You know when a relationship ends kind of suddenly, and maybe it's good that it's over — it's even high time, actually — but still you remember the last night you were together and think, "I wish I'd known that was the last time," so you could at least have spent the early morning hours awake, burning the memory of your lover's face into your own ambivalence? That's how it is with Ben's thumb sucking. Ben is done sucking his thumb, and I'm happy for him to be getting on with his life — He's such a big kid! I'm so proud! — but I will miss the sight of his rascally smile behind that thumb. I will miss the hardcore relaxation of watching him sleep with a little fist curled by his face, like a baby, if babies actually ever slept, which of course they don't. I will miss the way I see that thumb in his mouth and remember him a year ago, or at 4, 3, 2, 1, a newborn, always with the thumb, always with the smile behind it. I didn't know it was the last time!
I was speaking with a friend today about our kids and the phases they go through. This friend was talking to me in particular about her son and his sudden but persistent fear of dragons and how sorry she feels for him but also how very, very tired she feels for herself since this fear of dragons comes on most powerfully — like with the fevers and the barfing — in the middle of the night. And when a friend is worrying, you can usually see from the outside that your friend is in a plane moving through some clouds, and yes, her tray table is shaking a little, and she has to refasten her seatbelt, and maybe the flight attendant has to take her own seat and so your friend is waiting still for her tomato juice, but it's just a moment of turbulence; in another minute the plane will be slicing back along through the clear blue, taking her all too quickly to wherever it is we're all headed. But from the inside it's different: she feels that first rattle and she pretty much knows that the plane is falling straight down to splash into the sea, where nobody really believes that crazy slide is going to inflate and convey everyone smilingly to safety in their high heels, the way the emergency card seems to promise.
You could just see this in my friend's face: her certain knowledge that 50 years from now she was going to be swinging her arthritic knees out of bed and old-lady jogging to her son's bedroom to smooth the hair back from his forehead, click his nightlight back on, and yell through his closet door, with her creaky voice, for the dragons to go back where they came from. And I have felt this way myself about so many things, so many phases that my children have gone through. (Infancy itself, for example.)

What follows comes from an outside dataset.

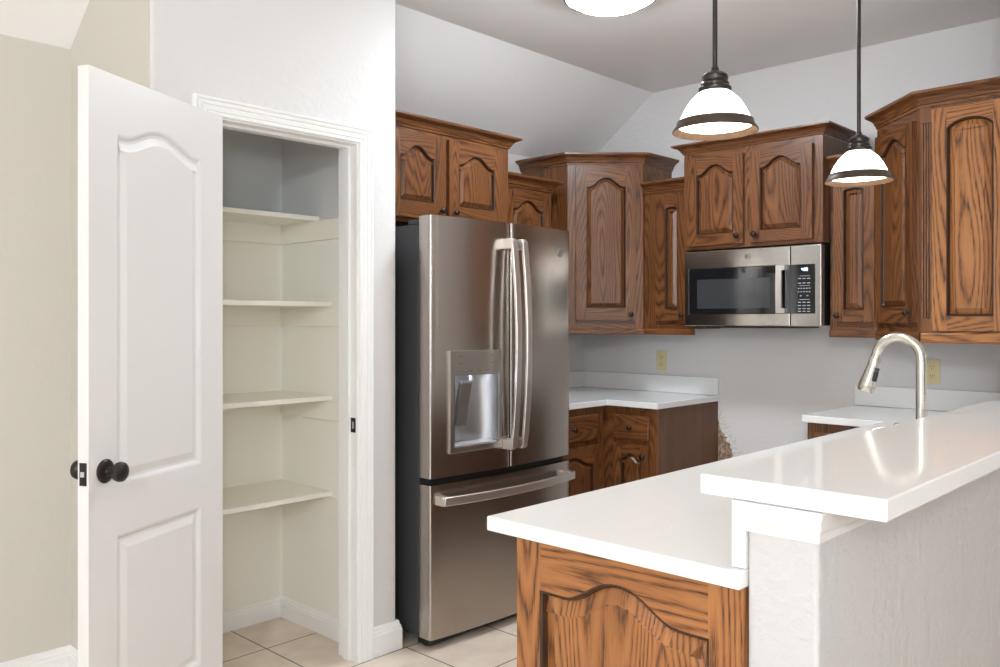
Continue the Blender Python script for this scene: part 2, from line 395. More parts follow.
def rings(mb, loops, grain=(0, 0, 1), cap=True):
    """loops: list of (2-D loop, y)"""
    n = len(loops[0][0]); v = []
    for lp, y in loops: v += [(a, y, b) for a, b in lp]
    f = [(k*n+i, k*n+(i+1) % n, (k+1)*n+(i+1) % n, (k+1)*n+i) for k in range(len(loops)-1) for i in range(n)]
    if cap: f.append(tuple((len(loops)-1)*n+i for i in range(n)))
    mb.add(v, f, grain)
KNOB = [(0.0001, 0), (0.007, 0), (0.007, 0.002), (0.005, 0.005), (0.005, 0.010), (0.010, 0.014), (0.0145, 0.019), (0.0145, 0.023), (0.011, 0.0275), (0.005, 0.029), (0.0001, 0.0292)]
def knob(parent, x, y, z, name='knob'):
    o = MB().lathe(KNOB, (0, 0, 0), '-y', 20, cap=False).build(name, M['bronze'], parent, smooth=40, loc=(x, y, z)); return o
def oak_door(parent, loc, rotz, wd, ht, stile=0.055, bottom=0.065, top=0.085, rise=0.05, kind='cath', sf=0.12, knob_at=None, name='door', t=0.022, field=0.015, m='oak'):
    """door in its own frame: x across, front towards -y, back at y=0"""
    x0, x1, zb, zs = stile, wd-stile, bottom, ht-top-(rise or 0)
    lp, f = opening(x0, x1, zb, zs, rise, kind, sf)
    mb = MB()
    mb.box(0, x0, -t, 0, 0, ht); mb.box(x1, wd, -t, 0, 0, ht)
    mb.box(x0, x1, -t, 0, 0, zb, (1, 0, 0))
    n = 26; xs = [x0+(x1-x0)*i/n for i in range(n+1)]
    mb.prism([(x, f(x)) for x in xs] + [(x1, ht), (x0, ht)], -t, 0, (1, 0, 0), XZ)
    d = mb.build(name, M[m], parent, loc=loc, rotz=rotz)
    bd = MB(); e = inset(lp, -0.002)
    rings(bd, [(e, -t+0.006), (e, -t-0.0006), (inset(lp, 0.001), -t-0.0008), (inset(lp, 0.004), -t+0.002), (inset(lp, 0.0055), -t+0.009), (inset(lp, 0.0085), -t+0.0155)], cap=False)
    bo = bd.build('panel_bead', M['oak_dark'], d); bo['label'] = 'dark bead around the panel'
    pm = MB(); e = inset(lp, -0.004)
    rings(pm, [(e, -t+0.0145), (inset(lp, 0.009), -t+0.0145), (inset(lp, 0.010), -t+0.0135), (inset(lp, 0.010+field), -t+0.0025), (inset(lp, 0.0115+field), -t+0.0008)])
    pm.build('raised_panel', M[m], d, recalc=True)
    if knob_at: knob(d, knob_at[0], -t, knob_at[1])
    return d

# pantry door: white two-panel slab standing open
dal = math.atan2(0.285, 0.542)
door = bpy.data.objects.new('door_1', None); COL.objects.link(door)
struct(door, 'white two-panel pantry door standing wide open'); door['category'] = 'door'
# local x runs from the hinge to the latch edge, +y is the face seen from the kitchen
door.location = (1.43, 2.655, 0); door.rotation_euler = (0, 0, PI+dal)
DW, DT = 0.612, 0.035
mb = MB()
up, fu = opening(0.119, 0.504, 0.885, 1.872, 0.045, 'cath', 0.14); lo, fl = opening(0.119, 0.504, 0.235, 0.745, 0, '', 0)
z0, z1 = 0.012, 2.035
mb.box(0, 0.119, -DT, 0, z0, z1); mb.box(0.504, DW, -DT, 0, z0, z1); mb.box(0.119, 0.504, -DT, 0, z0, 0.235); mb.box(0.119, 0.504, -DT, 0, 0.745, 0.885)
xs = [0.119+0.385*i/26 for i in range(27)]
mb.prism([(x, fu(x)) for x in xs]+[(0.504, z1), (0.119, z1)], -DT, 0, mapf=XZ)
for lp in (up, lo):
    for sgn in (1, -1):
        Y = lambda d: -d if sgn > 0 else -DT+d
        rings(mb, [(lp, Y(0.0)), (inset(lp, 0.006), Y(0.002)), (inset(lp, 0.014), Y(0.008)), (inset(lp, 0.022), Y(0.0085)), (inset(lp, 0.040), Y(0.003)), (inset(lp, 0.044), Y(0.002))])
MBd = mb.build('door_slab', M['door'], door, recalc=False)
bm = bmesh.new(); bm.from_mesh(MBd.data); bmesh.ops.recalc_face_normals(bm, faces=bm.faces); bm.to_mesh(MBd.data); bm.free()
ROS = [(0.0001, 0), (0.033, 0), (0.0335, 0.003), (0.030, 0.007), (0.024, 0.009), (0.013, 0.011), (0.011, 0.016), (0.011, 0.028), (0.017, 0.033), (0.0255, 0.041), (0.028, 0.050), (0.026, 0.058), (0.018, 0.064), (0.008, 0.0665), (0.0001, 0.067)]
for ax, yy in (('y', 0), ('-y', -DT)):
    k_ = MB().lathe(ROS, (0, 0, 0), ax, 28, cap=False).build('door_knob', M['bronze'], door, smooth=35, loc=(0.551, yy, 0.934)); k_['label'] = 'dark bronze round door knob'
lt = MB().box(DW-0.0005, DW+0.0022, -0.029, -0.006, 0.903, 0.965).build('latch_plate', M['bronze'], door, bevel=0.002); lt['label'] = 'dark latch plate on the door edge'
MB().prism([(-0.022, DW+0.002), (-0.012, DW+0.002), (-0.012, DW+0.004), (-0.022, DW+0.007)], 0.927, 0.941, mapf=lambda a, b, h: (b, a, h)).build('latch_bolt', M['grey_plastic'], lt, bevel=0.001)
for zz in (0.25, 1.05, 1.85):
    h_ = MB().lathe([(0.006, -0.045), (0.006, 0.045)], (-0.008, -DT, zz), 'z', 12).box(-0.004, 0.0015, -DT+0.002, -0.003, zz-0.045, zz+0.045).build('hinge', M['bronze'], door, smooth=40)

# pantry shelves
for i, (zt, yf, lab) in enumerate(((1.798, 3.105, 'topmost and shallowest cream shelf in the pantry'), (1.427, 3.005, 'second cream pantry shelf from the top, at eye height'),
                                   (1.028, 3.01, 'third cream pantry shelf from the top, level with the strike plate'), (0.621, 3.01, 'lowest cream pantry shelf above the tiled floor'))):
    s_ = thing('pantry_shelf', lab, 'shelf', (1.322, YQ-0.004, zt-0.02), 0, 'pantry shelves')
    MB().box(0, 0.803, yf-YQ+0.004, 0, 0, 0.02).build('shelf_board', M['cream'], s_, bevel=0.002)
    MB().box(0, 0.803, -0.018, 0, -0.085, 0).build('cleat', M['cream'], s_, bevel=0.001)
    MB().box(0.785, 0.803, YP+0.14-YQ, -0.018, -0.085, 0).build('cleat', M['cream'], s_, bevel=0.001)
    MB().box(0, 0.018, YP+0.14-YQ, -0.018, -0.085, 0).build('cleat', M['cream'], s_, bevel=0.001)

# ------------------------------------------------------------------ upper cabinets
CR = [(0, 0), (0.007, 0), (0.008, 0.010), (0.013, 0.014), (0.016, 0.024), (0.026, 0.038), (0.040, 0.046), (0.044, 0.049), (0.050, 0.050), (0.052, 0.054), (0.052, 0.064), (0, 0.064)]
RAIL = [(0, 0), (0.010, 0), (0.014, 0.006), (0.014, 0.026), (0.008, 0.034), (0, 0.034)]
def crown(parent, path, z, k=1.0): return MB().sweep(path, [(o, h*k+z) for o, h in CR]).build('crown_molding', M['oak'], parent)
def rail(parent, path, k=1.0, m='oak'): return MB().sweep(path, [(o, (h-0.034)*k) for o, h in RAIL]).build('light_rail', M[m], parent)
ZB, ZT = 1.300, 2.243
def carcass(parent, wd, dp, h, stiles, rails_):
    """box with a face frame: stiles and rails are lists of (from, to)"""
    c_ = MB().box(0.001, wd-0.001, 0.002, dp, 0, h).build('carcass', M['oak'], parent, bevel=0.001)
    mb = MB()
    for a, b in stiles: mb.box(a, b, -0.001, 0.019, 0, h)
    for k in range(len(stiles)-1):
        for a, b in rails_: mb.box(stiles[k][1], stiles[k+1][0], -0.0008, 0.019, a, b, (1, 0, 0))
    mb.build('face_frame', M['oak'], parent, bevel=0.001)

# over the fridge: world face y=3.0, x 2.236..3.212
c1 = thing('wall_cabinet', 'two-door oak wall cabinet above the refrigerator, beside the pantry corner', 'cabinet', (2.2365, 3.0, 1.80), 0, 'oak wall cabinets')
carcass(c1, 0.975, YW-3.0, ZT-1.80, [(0, 0.05), (0.515, 0.560), (0.905, 0.975)], [(0, 0.045), (0.40, ZT-1.80)])
oak_door(c1, (0.165, -0.001, 0.022), 0, 0.352, 0.392, stile=0.072, bottom=0.078, top=0.058, rise=0.05, knob_at=(0.320, 0.045))
oak_door(c1, (0.540, -0.001, 0.022), 0, 0.378, 0.392, stile=0.066, bottom=0.078, top=0.058, rise=0.05, knob_at=(0.034, 0.045))
crown(c1, [(0, 0.02), (0, 0), (0.975, 0), (0.975, YW-3.0)][1:], ZT-1.80-0.008, 0.85)
# between fridge cabinet and corner, lower
c2 = thing('wall_cabinet', 'low oak wall cabinet half hidden behind the refrigerator, left of the corner cabinet', 'cabinet', (3.214, 3.10, ZB), 0, 'oak wall cabinets')
carcass(c2, 0.462, YW-3.10, 2.068-ZB, [(0, 0.07), (0.425, 0.462)], [(0, 0.05), (0.745, 2.068-ZB)])
oak_door(c2, (0.06, -0.001, 0.03), 0, 0.372, 0.715, stile=0.062, bottom=0.08, top=0.045, rise=0.05, knob_at=(0.345, 0.05))
crown(c2, [(0, 0), (0.462, 0), (0.462, YW-3.10)], 2.068-ZB)
rail(c2, [(0, 0), (0.462, 0)])
# left corner cabinet: diagonal face (3.81,3.09)-(4.115,2.778)
A_, B_ = (3.81, 3.09), (4.115, 2.778)
c3 = thing('corner_wall_cabinet', 'oak corner wall cabinet with one tall arched door facing the room, left of the microwave', 'cabinet', (XM, YW, ZB))
lc = lambda p: (p[0]-XM, p[1]-YW)
ang = math.atan2(B_[1]-A_[1], B_[0]-A_[0]); FL = math.hypot(B_[0]-A_[0], B_[1]-A_[1])
pent = [lc((A_[0], YW)), lc(A_), lc(B_), lc((XM, B_[1])), (0, 0)]
MB().prism(pent, 0, ZT-ZB).build('carcass', M['oak'], c3, bevel=0.0015)
def face_frame(parent, p0, ang, FL, h, sl, sr, rb, rt):
    mb = MB(); mb.box(0.0005, sl, -0.002, 0.001, 0, h); mb.box(FL-sr, FL-0.0005, -0.002, 0.001, 0, h)
    mb.box(sl, FL-sr, -0.002, 0.001, 0, rb, (1, 0, 0)); mb.box(sl, FL-sr, -0.002, 0.001, h-rt, h, (1, 0, 0))
    return mb.build('face_frame', M['oak'], parent, loc=(p0[0], p0[1], 0), rotz=ang)
face_frame(c3, lc(A_), ang, FL, ZT-ZB, 0.058, 0.058, 0.055, 0.03)
dv = Vector((math.cos(ang), math.sin(ang))); nv = Vector((math.sin(ang), -math.cos(ang)))
q = Vector(lc(A_)) + dv*0.047 + nv*0.002
oak_door(c3, (q.x, q.y, 0.048), ang, 0.344, 0.882, stile=0.060, bottom=0.072, top=0.062, rise=0.052, sf=0.10, knob_at=(0.314, 0.034))
crown(c3, pent[:4], ZT-ZB); rail(c3, pent[1:3])
# narrow cabinet left of the microwave, face x=4.10
c4 = thing('wall_cabinet', 'narrow single-door oak wall cabinet between the left corner cabinet and the microwave', 'cabinet', (4.135, 2.777, ZB), -PI/2, 'oak wall cabinets')
carcass(c4, 0.325, XM-4.135, 2.075-ZB, [(0, 0.09), (0.285, 0.325)], [(0, 0.05), (0.765, 2.075-ZB)])
oak_door(c4, (0.085, -0.001, 0.045), 0, 0.205, 0.715, stile=0.062, bottom=0.068, top=0.075, rise=0.012, kind='arc', knob_at=(0.178, 0.032), field=0.02)
crown(c4, [(0, 0), (0.325, 0)], 2.075-ZB); rail(c4, [(0, 0), (0.325, 0)])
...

But I'm thinking about those phases now, and boy most of them have just blown right through the house — we barely noticed when they were gone, despite how permanently they seemed to have taken up residence. In his almost-seven years on the planet, Ben has developed mild compulsiveness around all the following things: chewing on his sleeves; hiking up his pants so that the waistband would stay firmly under his armpits like he liked it (without pants, he would simply hike up his undies); peeing, or trying to pee, or peeing just one more last time before each and every activity, even if it was just reading Green Eggs and Ham or popping outside to check the mail; talking in a slurry-fast way so that allthewordsrantogether; and, last but not least, smelling his fingers. And I worried a little bit about these behaviors; I imagined Ben growing up to be a cross between Felix Unger and Mr. Bean; I bit my tongue so I wouldn't nag him. And sometimes I nagged him through my bit tongue, even though, my God, if someone were to nag me about my own peculiar behaviors I would have to spend the rest of my life explaining myself ("No, I don't think that peering at my pores up close in the mirror like that actually makes my skin look prettier, and no, I guess you're right, it's not really helping me get my work done either."). But now? Nothing.
Not even the thumb sucking which was something we never actually worried about. It always looked so comforting, on the one hand; we figured he would stop when it seemed important to him to stop, on the other. And so we were surprised when the dentist suddenly talked to him about it: with great respect, he said, "I see that you're a thumb-sucker, Ben, and I have to tell you: you're starting to change the shape of your jaw a little bit here." And he showed Ben in the mirror and said, simply, "If you think you can, you might want to consider stopping before all your permanent teeth come in." And Ben, big-little Ben, said, "Okay, I will," and then cheerfully brainstormed his own solutions in the car. He decided on a Bandaid — which he ended up sucking in his sleep, which I then worried about him choking on, which made me think, "What if Ben chokes to death because we were worried about the shape of his stupid jaw?" So he came up with another solution: a mitten. And that was that. He wears his mitten to bed; he doesn't suck his thumb. He holds up his unsucked-on mitten in the morning, like a victory flag, and smiles.
So the next time we go in, I'm going to give the dentist some cue cards to read while he checks Birdy. "There's something going on with your molars here. It's going to be really important for you to stop screaming when things don't go your way, like with the cashews or that doll cradle. Also, eat your vegetables and I won't have to drill up all your teeth." I'll let you know how it goes.